Quais têm sido as suas maiores dores de cabeça ao treinar o CDUL?

Já há duas agradáveis e desafiantes épocas que treino o CDUL. Um dos desafios é precisamente o facto de estarmos a falar de uma equipa habituada a ganhar e isso exige que eu, conjuntamente com o staff e a direcção, tenhamos de trabalhar constantemente no sentido de fazer com que esses jogadores atinjam o seu potencial, ajudando-os a crescer e desenvolver. Sem desrespeitar as outras equipas, têm havido jogos em que jogámos terrivelmente mal, mas mesmo assim conseguimos ganhar e algumas vezes com pontos de bónus.

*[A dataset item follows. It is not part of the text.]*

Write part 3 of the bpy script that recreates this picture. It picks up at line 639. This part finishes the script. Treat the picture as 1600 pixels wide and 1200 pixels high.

E isto não faz absolutamente nada pelo desenvolvimento dos jogadores, e mostra que a mediocridade é aceitável e, ainda assim, pode proporcionar resultados. Outro problema é ter de lidar com as expectativas dos jogadores e assegurar um equilíbrio entre os objectivos de curto prazo e a sustentabilidade dos clubes a médio e longo prazo. Temos a sorte de ter uma equipa forte com jogadores com experiência internacional misturados com jovens talentos. Todos querem jogar e todos têm a possibilidade de realizar um trabalho de qualidade. Por isso estamos sempre a fazer rotatividade nas escolhas e um certo malabarismo nos recursos, de modo a manter todos satisfeitos, mas famintos de melhoria. As dores de cabeça são largamente suplantadas pelo prazer que eu e o restante staff temos. Estamos ansiosos por atingir resultados de qualidade em 2015-16.